Archäologische Community

  • Gibt es bereits eine archäologische Community für diese Software? (SIG, ...)
  • Sind Best Practices für diese Software für die Community verfügbar?
  • Gibt es Archäologie-relevante erfolgreiche Projekte/Anwendungen, die von dieser Software bereits unterstützt wurden?

Dokumentation und Tests

  • Ist eine Quellcodedokumentation vorhanden und ggf. eine HTML Variante davon verfügbar?
  • Gibt es eine Entwicklerdokumentation, sodass die Software leichter verstanden werden und ggf. erweitert werden kann?
  • Ist die Dokumentation aktuell, wird gepflegt und deckt alle Funktionen des Programms ab?
  • Hat der Quellcode Tests die die Kernfunktionen des Programms testen und diese für andere Entwickler aufzeigen?
  • Sind verwendete Algorithmen dokumentiert und hinreichend wissenschaftlich belegt?

Attraktivität

  • Wird es dem Benutzer einfach gemacht die Software zu testen?

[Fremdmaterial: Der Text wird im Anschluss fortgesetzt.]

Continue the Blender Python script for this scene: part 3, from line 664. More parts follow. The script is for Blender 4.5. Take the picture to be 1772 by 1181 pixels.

Gibt es eine VM, einen Dockercontainer, einen Installer, andere Formen der Installierbarkeit ohne viel vorheriges Fachwissen?
  • Gibt es Anwendungsbeispiele der Software, ggf. Beispieldatensets und eine Anleitung für diese um ein Verständnis für die Funktionsweise zu entwickeln?

Barrierefreiheit

Sicherheit

  • Ist die Anwendung auf Sicherheitsanforderungen getestet worden? (Penetrationtests usw.), also ist sie leicht hackbar oder nicht?
  • Setzt die Anwendung Standards zur IT Sicherheit welche von Behörden oder internationalen Organisationen empfohlen werden um? Beispiel OWASP: https://de.wikipedia.org/wiki/Open_Web_Application_Security_Project
  • Hat die Anwendung Abhängigkeiten zu Softwarekomponenten welche bekannte Sicherheitslücken aufweisen und nicht mehr gepflegt werden? Hält dieser Zustand auf absehbare Zeit an?